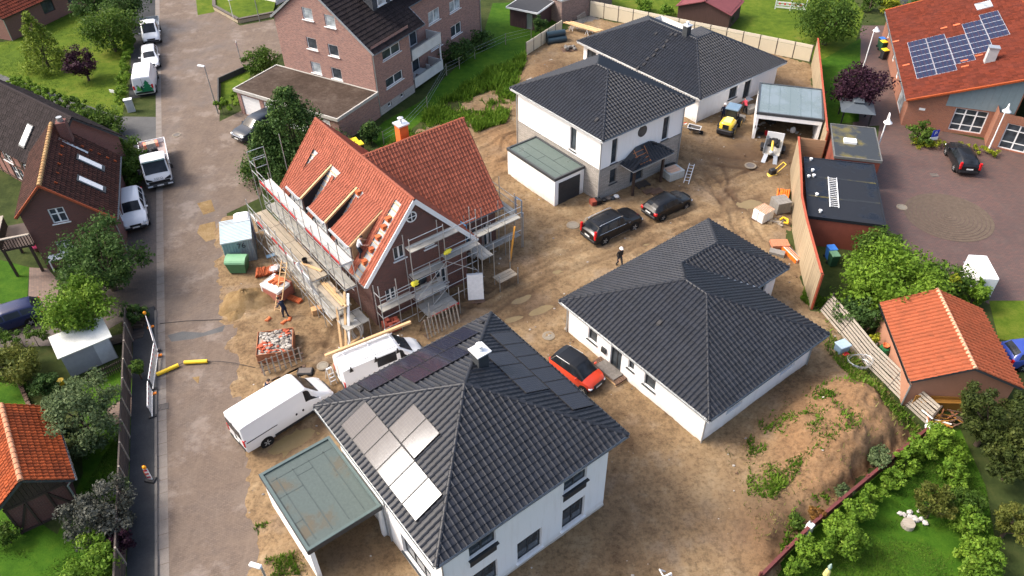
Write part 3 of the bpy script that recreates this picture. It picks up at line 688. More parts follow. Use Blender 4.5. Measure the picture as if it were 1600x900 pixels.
def flat_roof(T, x0, x1, y0, y1, z, m_, edge=ANTH2, h=.22, seams=(), seam_m=None, up=.09, ew=.16):
    m = M(); m.box(x0+ew, x1-ew, y0+ew, y1-ew, z-h, z-up); r = part('roof', m, m_, T)
    k = M()
    k.box(x0, x1, y0, y0+ew, z-h-.004, z); k.box(x0, x1, y1-ew, y1, z-h-.004, z); k.box(x0, x0+ew, y0+ew, y1-ew, z-h-.004, z); k.box(x1-ew, x1, y0+ew, y1-ew, z-h-.004, z)
    part('roof_edge', k, edge, r)
    if seams:
        q = M()
        for a, b, c, d in seams: q.bar((a, b, z-up+.004), (c, d, z-up+.004), .05, .012)
        part('membrane_seam', q, seam_m or edge, r)
    return r
SEAM = mat('seam_dark', (.045, .062, .062), .6, .2)

# --- foreground house with the hipped roof and solar panels
pF = G(491, 635, 6.2)
HF = thing('house', 'white two-storey house with black hip roof carrying black solar panels, nearest the camera', 'house', (pF[0], pF[1], 0), SITE_YAW)
Lf = 11.1; zE = 6.2; zA = 8.85; A_ = (5.55, 5.55, zA)
c0, c1, c2, c3 = (0,0,zE), (Lf,0,zE), (Lf,Lf,zE), (0,Lf,zE)
wf = [dict(side='E', a=7.6, b=9.1, z0=3.75, z1=4.72, nv=2), dict(side='E', a=7.6, b=9.1, z0=.5, z1=2.35, nv=2, sill=STEEL_W), dict(side='E', a=4.72, b=6.25, z0=.5, z1=2.25, nv=2, sill=STEEL_W),
      dict(side='E', a=2.0, b=3.5, z0=3.75, z1=4.75, nv=2), dict(side='E', a=2.0, b=3.5, z0=.5, z1=2.25, nv=2, sill=STEEL_W), dict(side='S', a=6.45, b=9.2, z0=.55, z1=2.3, nv=3, sill=ANTH2),
      dict(side='N', a=2, b=3.5, z0=.9, z1=2.3), dict(side='W', a=6, b=7.5, z0=.9, z1=2.3)]
house_walls(HF, .6, 10.5, .6, 10.5, .0, 6.0, wf, WHITE_R, rev=.17)
for a in (7.6, 2.0):
    m = M(); m.box(10.46, 10.53, a, a+1.5, 3.1, 3.745); m.box(10.5, 10.66, a-.08, a+1.58, 3.69, 3.745); part('spandrel_panel', m, ANTH, HF)
m = M(); m.box(.57, 10.53, .57, 10.53, -.1, .26); part('plinth', m, mat('plinth_render', (.5, .46, .41), .9, .2, 2), HF)
F_PL = [((c0, c1, A_), None), ((c1, c2, A_), None), ((c2, c3, A_), None), ((c3, c0, A_), None)]
rF = tile_roof(HF, F_PL, T_ANTH, n_ind=300)
ridge_caps(rF, [(c0, A_), (c1, A_), (c2, A_), (c3, A_)], T_ANTH, r=.13, single=True)
eaves(HF, (.02, Lf-.02, .02, Lf-.02), zE-.03, .2)
gutters(HF, [((0, 0, zE-.02), (Lf, 0, zE-.02)), ((Lf, 0, zE-.02), (Lf, Lf, zE-.02)), ((Lf, Lf, zE-.02), (0, Lf, zE-.02)), ((0, Lf, zE-.02), (0, 0, zE-.02))])
downpipe(HF, (10.56, .54), 6.1, .05); downpipe(HF, (5.3, .53), 6.1, .05); downpipe(HF, (.52, 10.4), 6.1, .05)
pw = 1.128
panels(rF, (c0, c1, A_), [(2.2+pw*i, .5) for i in range(6)] + [(4.36+pw*i, 2.16) for i in range(2)], pw, 1.64, SOLAR_BLK, BLACKP)
panels(rF, (c3, c0, A_), [(1.97+pw*i, .24) for i in range(6)] + [(3.62+pw*i, 1.94) for i in range(3)], pw, 1.68, SOLAR_BLK, BLACKP)
panels(rF, (c2, c3, A_), [(2.28+pw*i, .18) for i in range(6)] + [(4.03+pw*i, 1.84) for i in range(3)], pw, 1.64, SOLAR_BLK, BLACKP)
vents(rF, (c3, c0, A_), [(8.9, 1.15), (1.1, .75)], BLACKP)
m = M(); m.bbox(4.05, 4.65, 7.0, 7.6, 7.4, 9.0, .01); ch = part('chimney', m, ANTH2, HF)
m = M(); m.box(3.93, 4.77, 6.88, 7.72, 9.0, 9.07); m.lathe([(.16, 9.07), (.16, 9.22), (.09, 9.22), (.09, 9.4), (.2, 9.4), (.2, 9.44), (.02, 9.5)], 12, (4.35, 7.3, 0)); part('chimney_cap', m, PVC, ch)
m = M(); m.box(3.9, 4.8, 6.6, 7.02, 7.76, 7.82); part('chimney_flashing', m, ZINC, ch)

CP = thing('carport', 'white carport with green-grey flat roof and rain puddle beside the nearest house', 'carport', (pF[0], pF[1], 0), SITE_YAW)
m = M(); m.box(-.5, 4.9, -3.45, -3.22, 0, 2.72); part('wall', m, WHITE_R, CP)
m = M(); m.box(-.5, -.3, -3.22, .55, 2.3, 2.72); m.box(-.5, -.3, -3.22, -2.9, 0, 2.3); part('lintel', m, WHITE_R, CP)
m = M(); m.box(4.62, 4.86, .32, .56, 0, 2.7); part('post', m, WHITE_R, CP)
flat_roof(CP, -.56, 4.98, -3.52, .5, 2.93, FLAT_G, mat('membrane_edge', (.07, .1, .1), .45, .15, 2), .26, [(.1,-2.9,4.6,-2.9),(.1,-2.0,4.6,-2.0),(.1,-1.1,4.6,-1.1),(.1,-.25,4.6,-.25),(1.4,-3.3,1.4,-2.0),(.7,-2.0,.7,-1.1),(3.2,-3.3,3.2,-2.9),(.2,-3.2,.2,.3)], SEAM)
m = M(); m.box(-.58, 5.0, -3.545, -3.522, 2.62, 2.9); m.box(4.982, 5.005, -3.52, .5, 2.6, 2.9); part('fascia', m, ANTH, CP)
m = M(); m.path([(4.95, .42, 2.7), (4.9, .55, 2.4), (4.9, .55, .1)], .045, 8); part('downpipe', m, ZINC, CP, smooth=40)

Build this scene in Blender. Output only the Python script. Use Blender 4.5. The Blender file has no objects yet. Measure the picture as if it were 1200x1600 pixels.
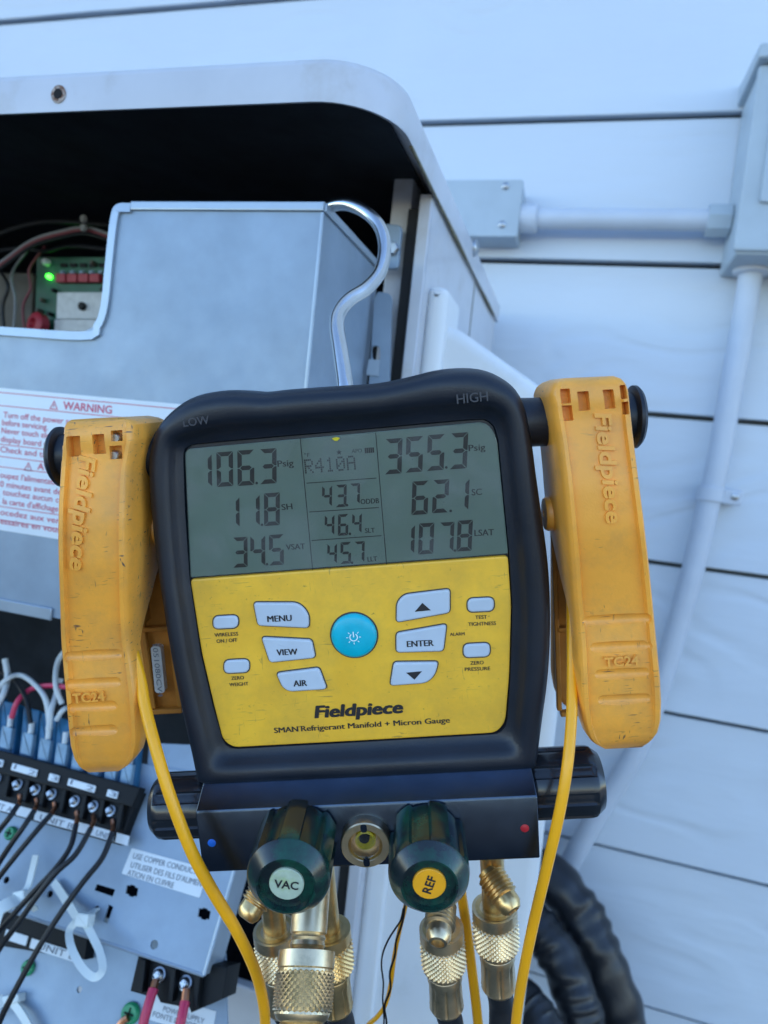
import bpy, bmesh, math, random
import numpy as np
from mathutils import Vector, Matrix
random.seed(7)

# ------------------------------------------------------------------ camera
F, CX, CY = 1060.0, 600.0, 800.0           # focal length in photo pixels, photo centre
scene = bpy.context.scene
def _rot(a, b, c):
    ca, sa = math.cos(a), math.sin(a); cb, sb = math.cos(b), math.sin(b); cc, sc = math.cos(c), math.sin(c)
    yaw = np.array([[ca, 0, sa], [0, 1, 0], [-sa, 0, ca]])
    pit = np.array([[1, 0, 0], [0, cb, -sb], [0, sb, cb]])
    rol = np.array([[cc, -sc, 0], [sc, cc, 0], [0, 0, 1]])
    return rol @ pit @ yaw
RW = _rot(*[math.radians(v) for v in (15.26, 4.46, 6.01)]) @ np.array([[1, 0, 0], [0, 0, -1], [0, 1, 0.]])
CAM = np.array([0, 0, 1.30])
cam_data = bpy.data.cameras.new('camera')
cam = bpy.data.objects.new('camera', cam_data)
scene.collection.objects.link(cam)
right, down, fwd = RW[0], RW[1], RW[2]
cam.matrix_world = Matrix(((right[0], -down[0], -fwd[0], CAM[0]), (right[1], -down[1], -fwd[1], CAM[1]),
                           (right[2], -down[2], -fwd[2], CAM[2]), (0, 0, 0, 1)))
cam_data.sensor_fit = 'VERTICAL'; cam_data.sensor_height = 36.0
cam_data.lens = 36.0 * F / 1600.0
cam_data.clip_start = 0.02; cam_data.clip_end = 500
cam_data.dof.use_dof = True; cam_data.dof.focus_distance = 0.295; cam_data.dof.aperture_fstop = 10.0
scene.camera = cam

# ------------------------------------------------------------------ sky, sun, exposure
SUN_EL, SUN_ROT = math.radians(38), math.radians(50)      # the sun stands behind the house: the wall is in open shade
world = bpy.data.worlds.new('World'); scene.world = world; world.use_nodes = True
wn = world.node_tree.nodes; wl = world.node_tree.links
sky = wn.new('ShaderNodeTexSky'); sky.sky_type = 'NISHITA'; sky.sun_disc = False
sky.sun_elevation = SUN_EL; sky.sun_rotation = SUN_ROT
sky.air_density = 1.0; sky.dust_density = 0.0; sky.ozone_density = 3.6
wl.new(sky.outputs['Color'], wn['Background'].inputs['Color'])
wn['Background'].inputs['Strength'].default_value = 0.15
sun_d = bpy.data.lights.new('sun', 'SUN'); sun_d.energy = 3.5; sun_d.angle = math.radians(0.5); sun_d.color = (1, .95, .88)
sun = bpy.data.objects.new('sun', sun_d); scene.collection.objects.link(sun)
sdir = Vector((math.sin(SUN_ROT) * math.cos(SUN_EL), math.cos(SUN_ROT) * math.cos(SUN_EL), math.sin(SUN_EL)))
sun.rotation_euler = sdir.to_track_quat('Z', 'Y').to_euler(); sun.location = (0, 6, 9)
vs = scene.view_settings
vs.view_transform = 'Standard'; vs.look = 'None'; vs.gamma = 1.0; vs.use_curve_mapping = False
vs.exposure = 1.72

# ------------------------------------------------------------------ measuring frames
def ray(x, y): return RW.T @ np.array([(x - CX) / F, (y - CY) / F, 1.0])
def at(x, y, depth): return CAM + ray(x, y) * depth          # the point this far along the view axis
class Frame:
    def __init__(s, O, U, V):
        s.O = np.array(O, float); s.U = np.array(U, float); s.V = np.array(V, float); s.W = np.cross(s.U, s.V)
    def loc(s, x, y, w=0.0):                                  # where the sight line meets the plane w
        d = ray(x, y); t = (w - s.W @ (CAM - s.O)) / (s.W @ d); P = CAM + d * t - s.O
        return np.array([s.U @ P, s.V @ P, w])
    def scale(s, x, y, w=0.0):                                # metres per photo pixel there
        d = ray(x, y); t = (w - s.W @ (CAM - s.O)) / (s.W @ d); return t / F
    def of(s, P): P = np.array(P) - s.O; return np.array([s.U @ P, s.V @ P, s.W @ P])
    def world(s, l): return s.O + s.U * l[0] + s.V * l[1] + s.W * l[2]
    def matrix(s):
        return Matrix(((s.U[0], s.V[0], s.W[0], s.O[0]), (s.U[1], s.V[1], s.W[1], s.O[1]),
                       (s.U[2], s.V[2], s.W[2], s.O[2]), (0, 0, 0, 1)))
YW, YU = 1.06, 0.40
WALL = Frame((0, YW, 0), (1, 0, 0), (0, 0, 1))
UNIT = Frame((0, YU, 0), (1, 0, 0), (0, 0, 1))
RD = RW.T @ _rot(*[math.radians(v) for v in (2.8, 9.42, -4.31)])
DEV = Frame(at(553, 900, 0.30), RD[:, 0], -RD[:, 1])
TAU = math.radians(30)
PL = Frame(UNIT.world(UNIT.loc(318, 1524, 0)), (1, 0, 0), (0, math.sin(TAU), math.cos(TAU)))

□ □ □

Task statement:
Print everything from the line with "Build this scene" down to the line with "random.seed(7)" in the entries above, both lines included and nothing more, without the pictures.

Solution to the problem:
Build this scene in Blender. Output only the Python script. Use Blender 4.5. The Blender file has no objects yet. Measure the picture as if it were 1200x1600 pixels.
import bpy, bmesh, math, random
import numpy as np
from mathutils import Vector, Matrix
random.seed(7)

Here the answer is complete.